BRIGHT EYES - Cassadaga (Saddle Creek 2007) Hot

ImageUna certa esagitazione espressiva sembra essere caratteristica dei tre più brillanti giovanotti alt-rock di questi tempi: Conor Oberst, Ryan Adams e Devendra Banhart. Come a dire, molto talento non sempre ben gestito. Dei tre, quello a cui si possono più facilmente perdonare gli eccessi creativi è proprio Oberst. I suoi dischi a nome Bright Eyes sono andati in crescendo fino al torrenziale e monumentale “Lifted, Or…” (2002), dopodiché le uscite gemelle del 2005, “I’m Wide Awake, It’s Morning” e “Digital Ash In A Digital Urn”, avevano fatto pensare a un artista vittima di troppo autocompiacimento. L’anno scorso, un disco live (“Motion Sickness”, bello) e  un’antologia di rarità (“Noise Floor”) sembravano ulteriori indicazioni di una stasi creativa.

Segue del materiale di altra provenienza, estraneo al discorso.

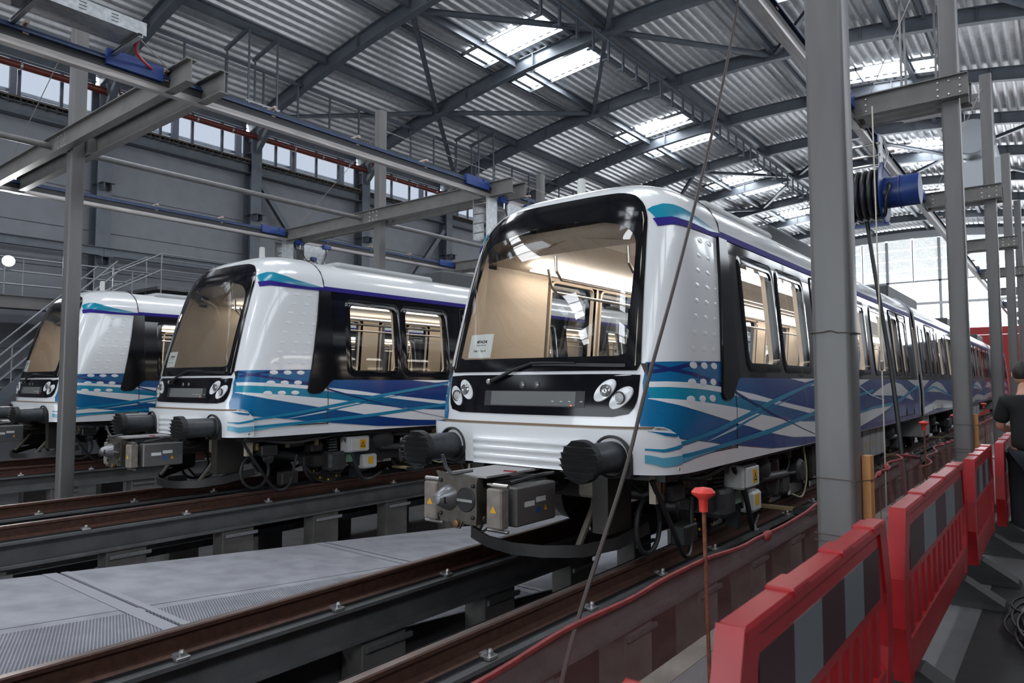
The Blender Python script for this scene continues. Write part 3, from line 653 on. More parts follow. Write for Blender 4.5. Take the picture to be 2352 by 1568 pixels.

Oggi, l’uscita di “Cassadaga” dimostra che Oberst non ha perso il suo estro e che, se difficoltà esistevano, erano di ordine psichico piuttosto che artistico.

 

 

“Cassadaga” è anche il nome di una comunità spirituale in California (di cui Oberst è stato ospite?) e diversi brani del disco sono caratterizzati da accenti dolorosi che vengono alla fine vinti, se non travolti, dall’espressività del nostro, proprio come se si trattasse di un percorso di recupero in forma sonica. Accade in canzoni da ‘cuore a nudo’ come “If The Breakman Turns My Way” (che ricorda curiosamente le ballate di Ian Hunter), “Make A Plan To Love Me” (con tanto di coro femminile e orchestra), “Soul Singer In A Session Band” e nella toccante e conclusiva “Time Tree”. Ma anche il pot-pourri alla Nusrat Fateh Ali Khan di “Coat Check Dream Song” finisce per essere a suo modo coinvolgente. (Antonio Vivaldi)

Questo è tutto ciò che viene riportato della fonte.